Limerick designer Aoife sets her sights on the fashion industry

Maria Flannery

Reporter:

Maria Flannery

Mungret woman Aoife McNamara with a piece from her graduate collection, which is called Anáil. She is also wearing one of her own designs – a three-piece suit

Mungret woman Aoife McNamara with a piece from her graduate collection, which is called Anáil. She is also wearing one of her own designs – a three-piece suit

A LOCAL young fashion designer, whose pieces have been worn by SoSueMe blogger Suzanne Jackson and Limerick’s own Celia Holman Lee, has set her sights firmly on taking over the fashion industry, writes Maria Flannery.

Aoife McNamara, a Mungret woman who has just graduated from Limerick School of Art and Design, has previously worked as an intern at Marc Jacobs in New York - and is already becoming well-known for her very own signature design features.

Expert tailoring, exaggerated silhouettes and puffball sleeves are all usually incorporated in Aoife’s recognisable style.

The entrepreneurial designer had already built an audience as a blogger while still a student at LSAD. She is now taking orders for her final collection on her website, aoifemcnamara.com.

Her stint in New York is what inspired Aoife’s final collection, which draws on ‘a reflection of Ireland’.
The collection is titled ‘Anáil’, a word which means breathe in Irish. The six pieces are an homage to Annie Moore, the first Irish immigrant to enter the US. Aoife drew inspiration from this feminist figure, who faced her fears when she embarked on that journey.

“I spent my first days in New York taking in such a huge, vast city where everything was new to me, and thinking about all the Irish immigrants like Annie Moore who made their way there years ago during the famine,” said Aoife.

“They must have felt the same way as me - awestruck, vulnerable but eager to learn and work. Before I started working on Anáil, I paid a visit to Ellis Island and I was taken in by the stories I heard about all these Irish people who went to the ‘New World’ many years before me, mesmerised by the possibility of a new life. I imagined these impoverished, eager and strong women arriving to Ellis Island when I designed the pieces,” she added.

Making use of deconstruction with materials such as wool, tweed, and woven yarns, Aoife focused on Irish heritage. The finished result, featuring billowing sleeves and fitted corsetry, connotes a ‘Celtic peasant with a romantic feel'.

“Through the exploration of labour intense work on the soil of Ireland, I was deeply inspired by the development of a 3D weaving technique applied with willow and reeds - creating a shape and volume in relation to restricting the body combined with a modern element of tailoring.”

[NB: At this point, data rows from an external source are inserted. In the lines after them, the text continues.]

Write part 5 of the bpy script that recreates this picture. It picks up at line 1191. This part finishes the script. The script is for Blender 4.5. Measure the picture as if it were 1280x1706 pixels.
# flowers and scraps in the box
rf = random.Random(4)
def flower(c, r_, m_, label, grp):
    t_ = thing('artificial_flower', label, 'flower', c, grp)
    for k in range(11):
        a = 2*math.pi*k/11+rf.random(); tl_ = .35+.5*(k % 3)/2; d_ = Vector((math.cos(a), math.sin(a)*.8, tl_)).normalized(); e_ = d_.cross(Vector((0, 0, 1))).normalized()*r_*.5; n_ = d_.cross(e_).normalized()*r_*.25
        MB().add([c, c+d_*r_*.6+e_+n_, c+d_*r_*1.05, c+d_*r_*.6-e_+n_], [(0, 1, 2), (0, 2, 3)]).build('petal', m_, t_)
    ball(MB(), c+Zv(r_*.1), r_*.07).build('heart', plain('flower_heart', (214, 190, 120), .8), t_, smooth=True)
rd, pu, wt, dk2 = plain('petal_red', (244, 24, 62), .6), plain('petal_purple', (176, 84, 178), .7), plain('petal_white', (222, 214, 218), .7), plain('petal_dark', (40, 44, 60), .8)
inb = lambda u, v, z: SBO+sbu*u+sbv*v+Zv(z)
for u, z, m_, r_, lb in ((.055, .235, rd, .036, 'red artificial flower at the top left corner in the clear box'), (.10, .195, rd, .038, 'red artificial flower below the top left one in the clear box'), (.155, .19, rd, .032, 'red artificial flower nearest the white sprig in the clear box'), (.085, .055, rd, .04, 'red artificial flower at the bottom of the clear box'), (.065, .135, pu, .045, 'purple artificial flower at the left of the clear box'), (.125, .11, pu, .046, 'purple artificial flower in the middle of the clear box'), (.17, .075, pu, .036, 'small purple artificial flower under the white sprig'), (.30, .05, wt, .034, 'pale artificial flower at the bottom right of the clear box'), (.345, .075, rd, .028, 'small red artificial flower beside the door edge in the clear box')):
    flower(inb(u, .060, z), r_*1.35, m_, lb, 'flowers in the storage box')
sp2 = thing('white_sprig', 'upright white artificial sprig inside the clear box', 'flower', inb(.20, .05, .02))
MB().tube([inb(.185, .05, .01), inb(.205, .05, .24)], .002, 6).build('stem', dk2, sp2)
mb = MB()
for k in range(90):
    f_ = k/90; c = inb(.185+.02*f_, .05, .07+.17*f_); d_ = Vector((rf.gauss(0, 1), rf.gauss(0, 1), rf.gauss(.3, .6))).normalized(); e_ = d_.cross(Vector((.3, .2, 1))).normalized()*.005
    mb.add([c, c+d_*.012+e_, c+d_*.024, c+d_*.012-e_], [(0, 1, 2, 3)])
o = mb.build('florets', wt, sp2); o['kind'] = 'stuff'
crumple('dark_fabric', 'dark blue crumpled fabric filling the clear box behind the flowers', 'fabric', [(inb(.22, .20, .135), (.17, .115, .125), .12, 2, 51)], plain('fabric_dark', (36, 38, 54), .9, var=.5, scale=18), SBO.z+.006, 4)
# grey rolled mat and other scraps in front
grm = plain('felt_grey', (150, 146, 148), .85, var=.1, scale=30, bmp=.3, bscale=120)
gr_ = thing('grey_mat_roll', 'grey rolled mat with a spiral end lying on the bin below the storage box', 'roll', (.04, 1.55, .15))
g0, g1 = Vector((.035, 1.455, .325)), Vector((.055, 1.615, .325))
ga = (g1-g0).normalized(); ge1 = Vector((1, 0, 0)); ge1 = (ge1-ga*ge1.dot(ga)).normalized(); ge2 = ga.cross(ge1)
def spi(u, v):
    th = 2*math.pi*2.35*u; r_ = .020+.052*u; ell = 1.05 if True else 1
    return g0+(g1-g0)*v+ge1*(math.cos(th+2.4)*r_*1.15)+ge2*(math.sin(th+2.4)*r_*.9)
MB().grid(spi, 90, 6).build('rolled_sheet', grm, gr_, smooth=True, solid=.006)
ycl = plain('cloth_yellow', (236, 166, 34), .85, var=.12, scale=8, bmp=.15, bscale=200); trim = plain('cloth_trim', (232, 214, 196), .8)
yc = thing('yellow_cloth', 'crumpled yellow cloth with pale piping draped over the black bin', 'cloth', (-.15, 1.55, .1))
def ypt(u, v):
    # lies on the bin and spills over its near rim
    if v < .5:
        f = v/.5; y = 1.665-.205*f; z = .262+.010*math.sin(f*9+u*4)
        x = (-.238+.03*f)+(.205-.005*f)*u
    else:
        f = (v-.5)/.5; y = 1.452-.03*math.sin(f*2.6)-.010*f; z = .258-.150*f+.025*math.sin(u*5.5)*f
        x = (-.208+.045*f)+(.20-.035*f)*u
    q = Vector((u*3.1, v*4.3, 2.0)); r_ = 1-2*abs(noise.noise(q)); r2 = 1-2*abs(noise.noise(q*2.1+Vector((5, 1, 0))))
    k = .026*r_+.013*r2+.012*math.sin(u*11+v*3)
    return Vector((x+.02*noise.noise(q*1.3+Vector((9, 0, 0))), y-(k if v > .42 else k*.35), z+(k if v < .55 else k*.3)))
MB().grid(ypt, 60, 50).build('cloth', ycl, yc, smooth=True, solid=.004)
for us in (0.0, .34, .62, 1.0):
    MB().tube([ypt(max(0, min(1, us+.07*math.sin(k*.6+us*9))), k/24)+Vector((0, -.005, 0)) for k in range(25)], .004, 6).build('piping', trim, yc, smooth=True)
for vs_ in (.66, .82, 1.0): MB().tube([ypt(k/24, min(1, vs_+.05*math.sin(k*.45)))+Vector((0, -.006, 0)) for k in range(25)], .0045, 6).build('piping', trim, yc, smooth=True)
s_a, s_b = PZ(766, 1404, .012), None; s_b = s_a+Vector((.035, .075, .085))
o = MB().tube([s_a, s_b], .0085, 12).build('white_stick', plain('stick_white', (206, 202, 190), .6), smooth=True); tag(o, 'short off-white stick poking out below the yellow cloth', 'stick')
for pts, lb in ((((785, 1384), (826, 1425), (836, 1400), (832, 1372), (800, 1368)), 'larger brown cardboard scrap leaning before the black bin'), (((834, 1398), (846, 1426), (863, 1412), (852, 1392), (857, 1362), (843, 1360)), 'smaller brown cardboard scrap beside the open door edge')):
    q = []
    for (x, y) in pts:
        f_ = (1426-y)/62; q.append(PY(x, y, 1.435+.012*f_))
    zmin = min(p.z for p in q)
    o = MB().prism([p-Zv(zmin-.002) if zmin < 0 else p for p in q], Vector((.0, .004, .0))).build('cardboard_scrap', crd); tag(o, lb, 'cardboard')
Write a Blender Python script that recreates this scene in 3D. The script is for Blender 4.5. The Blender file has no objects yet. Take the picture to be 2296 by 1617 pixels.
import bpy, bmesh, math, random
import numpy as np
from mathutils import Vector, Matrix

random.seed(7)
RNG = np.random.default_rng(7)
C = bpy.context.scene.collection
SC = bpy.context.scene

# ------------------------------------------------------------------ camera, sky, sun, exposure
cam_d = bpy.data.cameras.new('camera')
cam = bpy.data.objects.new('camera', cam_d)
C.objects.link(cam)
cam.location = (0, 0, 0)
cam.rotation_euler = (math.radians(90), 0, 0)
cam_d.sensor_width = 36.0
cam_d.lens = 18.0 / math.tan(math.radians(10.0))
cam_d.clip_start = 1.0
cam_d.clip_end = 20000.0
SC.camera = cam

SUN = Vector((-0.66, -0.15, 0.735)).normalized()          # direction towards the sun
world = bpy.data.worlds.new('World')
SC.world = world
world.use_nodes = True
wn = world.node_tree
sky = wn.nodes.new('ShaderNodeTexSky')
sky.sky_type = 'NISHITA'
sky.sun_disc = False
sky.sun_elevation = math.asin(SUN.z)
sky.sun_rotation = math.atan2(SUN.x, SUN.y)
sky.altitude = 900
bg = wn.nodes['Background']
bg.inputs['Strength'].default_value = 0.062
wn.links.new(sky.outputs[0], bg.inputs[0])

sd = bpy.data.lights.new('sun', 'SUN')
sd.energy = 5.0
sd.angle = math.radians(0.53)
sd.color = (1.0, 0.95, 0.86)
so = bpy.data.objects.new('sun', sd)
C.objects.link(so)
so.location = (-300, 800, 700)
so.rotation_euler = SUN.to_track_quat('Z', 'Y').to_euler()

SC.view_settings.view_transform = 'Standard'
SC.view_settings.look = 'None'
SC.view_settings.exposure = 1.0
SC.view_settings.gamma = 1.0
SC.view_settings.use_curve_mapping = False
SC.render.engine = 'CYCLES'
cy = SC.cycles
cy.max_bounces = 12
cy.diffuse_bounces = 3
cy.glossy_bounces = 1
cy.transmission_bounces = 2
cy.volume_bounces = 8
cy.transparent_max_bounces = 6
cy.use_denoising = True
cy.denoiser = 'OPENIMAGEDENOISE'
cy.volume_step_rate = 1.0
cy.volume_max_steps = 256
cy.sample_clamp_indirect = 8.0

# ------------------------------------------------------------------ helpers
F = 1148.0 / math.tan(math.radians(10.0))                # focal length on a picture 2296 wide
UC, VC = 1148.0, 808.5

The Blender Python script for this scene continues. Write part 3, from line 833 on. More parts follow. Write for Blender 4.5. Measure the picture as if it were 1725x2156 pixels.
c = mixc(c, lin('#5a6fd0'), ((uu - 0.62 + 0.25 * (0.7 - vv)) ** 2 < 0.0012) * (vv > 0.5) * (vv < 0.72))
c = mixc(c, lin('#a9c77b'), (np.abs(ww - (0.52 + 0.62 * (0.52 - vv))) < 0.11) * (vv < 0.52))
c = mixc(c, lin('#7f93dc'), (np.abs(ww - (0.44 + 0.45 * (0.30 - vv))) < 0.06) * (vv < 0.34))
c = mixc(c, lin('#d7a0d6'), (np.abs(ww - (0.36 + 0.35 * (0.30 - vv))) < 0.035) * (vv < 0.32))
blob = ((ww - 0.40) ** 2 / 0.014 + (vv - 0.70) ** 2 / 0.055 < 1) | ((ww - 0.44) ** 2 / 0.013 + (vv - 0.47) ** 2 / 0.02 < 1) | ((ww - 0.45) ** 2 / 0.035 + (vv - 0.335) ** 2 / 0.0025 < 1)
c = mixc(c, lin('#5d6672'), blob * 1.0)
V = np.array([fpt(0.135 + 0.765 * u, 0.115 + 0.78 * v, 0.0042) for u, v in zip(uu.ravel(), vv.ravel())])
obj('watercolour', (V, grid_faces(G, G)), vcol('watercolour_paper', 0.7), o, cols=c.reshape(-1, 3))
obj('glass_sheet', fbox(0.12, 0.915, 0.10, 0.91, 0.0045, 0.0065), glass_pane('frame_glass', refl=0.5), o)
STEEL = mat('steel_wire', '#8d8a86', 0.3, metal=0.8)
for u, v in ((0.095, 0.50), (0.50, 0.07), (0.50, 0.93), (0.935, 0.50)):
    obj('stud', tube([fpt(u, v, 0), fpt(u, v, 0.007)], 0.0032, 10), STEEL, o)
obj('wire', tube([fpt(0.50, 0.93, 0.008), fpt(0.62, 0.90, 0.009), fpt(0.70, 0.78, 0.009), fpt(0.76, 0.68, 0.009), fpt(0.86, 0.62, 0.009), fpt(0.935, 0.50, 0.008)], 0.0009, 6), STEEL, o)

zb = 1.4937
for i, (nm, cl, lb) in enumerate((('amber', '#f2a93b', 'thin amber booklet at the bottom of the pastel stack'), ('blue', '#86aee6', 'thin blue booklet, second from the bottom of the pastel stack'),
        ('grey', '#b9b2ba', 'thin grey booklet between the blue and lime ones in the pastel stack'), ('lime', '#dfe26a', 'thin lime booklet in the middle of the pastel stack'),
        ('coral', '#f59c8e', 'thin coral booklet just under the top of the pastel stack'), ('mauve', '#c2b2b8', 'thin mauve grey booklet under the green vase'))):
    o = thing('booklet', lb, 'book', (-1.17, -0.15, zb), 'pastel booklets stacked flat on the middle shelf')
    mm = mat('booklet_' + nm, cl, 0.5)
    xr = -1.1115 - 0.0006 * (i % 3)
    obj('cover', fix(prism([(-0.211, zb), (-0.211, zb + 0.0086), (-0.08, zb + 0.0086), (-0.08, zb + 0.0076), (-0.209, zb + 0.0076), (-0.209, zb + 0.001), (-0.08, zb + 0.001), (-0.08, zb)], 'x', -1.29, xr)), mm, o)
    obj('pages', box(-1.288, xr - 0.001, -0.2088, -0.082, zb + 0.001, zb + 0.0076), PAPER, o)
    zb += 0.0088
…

Aoife has introduced Victorian silhouettes into the pieces, with the juxtaposition of dry wool, corduroy, tweeds and reeds contrasting with the highly decorative damask and silks in certain pieces.

“I feel the result of the collection highlights the rawness of poverty versus the vibrant dream of starting a new life in America for this immigrant whose story I heard as a tourist on Ellis Island.”

Aoife herself has high hopes of conquering the fashion industry after completing her course in Limerick. Empowering women is the message she wants to give with her designs - and with strong tailoring and bright colours as standard, it’s no surprise to hear that Amal Clooney is her dream client.